There are no problems with Leiningen solved. It's based on it like other Clojure libs with project templates etc.
With Compojure it's another story, it only gives you a handler function. Pedestal makes a routing table available, enabling reverse routing. The route definition is data based. It's less repetitive to define routes.
> I'm sure its an excellent framework, but there way too much for me to consider using it right now. My concerns:
How difficult would it be to switch out Datomic for PostgreSQL?
Not difficult at all? Have you looked at the datomic tutorial? It does nothing besides setting up a connection and querying the database. What dbs do not support that?
>What if I don't want ClojureScript at this moment?
What happens if I want to switch X with Z or drop ABC?
How hard will it be to minimize and erase all the things I don't want?
Well, you go through and pick the libraries you want to use?
> Why are there so many extra words needed for the routing templates?

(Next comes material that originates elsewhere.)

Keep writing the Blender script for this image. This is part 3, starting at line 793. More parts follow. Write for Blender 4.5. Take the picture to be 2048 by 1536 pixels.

It's a comprehensive description of all aspects of the flexible routing dsv, including the programatic inteface to define routes at runtime.
> I've always felt Clojure would get a boost from a Rails-like framework, but I'm concerned that a large, opinionated framework will break the very promise of Clojure: flexibility and easy DSL creation. Once we are faced with something that needs to be reverse-engineered or broken, then this promise is ruined.
It's not rails. We've all seen where that got.
> I'm all for new frameworks and ideas, but its a little funny to think that Noir was dropped, in part, for being too large and complicated.
It's a set of libraries, not a framework.
Also, it doesn't add state for everything everywhere. Instead it takes the current concept of Clojure web apps and takes it to the next level.
In Compojure you define lots of routes, mostly calling separate handling functions, only passing out the routes parameters. That what pedestals routing does by default. That's just one example of many.